Tuesday, August 28, 2007

Natalie's food for thought.

Dear Mr. Coon, you described my relationship with reading perfectly in class today when you used the roller coaster analogy. From the age of about eight to roughly fourteen I was an avid reader. Mostly I stuck to age appropriate books, but when I began my teenage years I started to drift toward the gossipy novels my Mom would and still calls “junk food for the mind”. When I entered high school, my reading roller coaster plummeted. Swamped with papers, tests, and required books, I stopped reading on my own except for the occasional short paperback book over the summer. However this summer I went out on a limb and along with my required books for school, I somehow managed to read two books that were not on the list.

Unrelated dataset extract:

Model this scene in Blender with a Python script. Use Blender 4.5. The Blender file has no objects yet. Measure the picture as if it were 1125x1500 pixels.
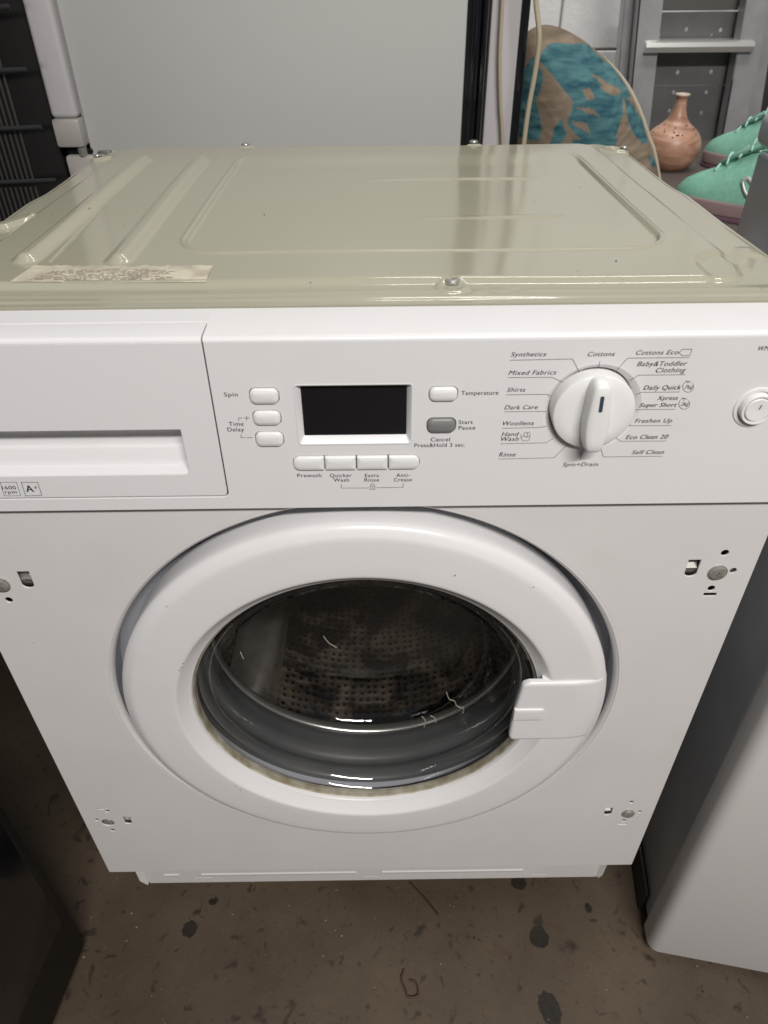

My taste in reading genres is colorful to say the least. I now find myself agreeing with my Mom and am avoiding the “junk food” books like the plague. Instead, I lean more towards historical fiction. I like this genre because I learn something interesting and at the same time still have the juicy scandals without the book falling into the “trashy supermarket novel” category. Two historical novels I read this past summer were Water for Elephants by Sara Gruen and Close to Shore by Michael Capuzzo. The first novel tells the story of a young immigrant and his experiences in the chaotic world of a traveling circus. Along with chilling murders and promiscuous relationships, the author wove in historical facts and accounts of circus life. The other novel, Close to Shore, recalls the horrifying shark attacks of 1916 that Peter Benchley had used as the basis for JAWS. I was particularly fond of this book because it satisfied my inexplicable fascination with sharks.

I believe it is a fair argument that my reading status is similar to a double-edged sword. Although my taste has definitely matured and I am moving towards more sophisticated books, I clearly do not read as much as I did back when I was thirteen and clutching the latest Sisterhood of the Traveling Pants. This year though, I hope to finish a book that does not contain graphs or a list of vocabulary words, but rather one where I do not mind staying up all night to finish it. (383)

1 comment:

LCC said...

Natalie,

Thanks for a good first blog. "Junk food for the mind," "brain candy," "beach books,"--I love the euphemisms for the short, quick reads which are at some point the staple of most people's reading experiences. When I was thirteen it was sports novels. I couldn't get enough of them.

On the other hand, the books you read this summer sound fascinating. Did you say the shark book was a novel? It almost sounds more like a non-fiction the way you describe it.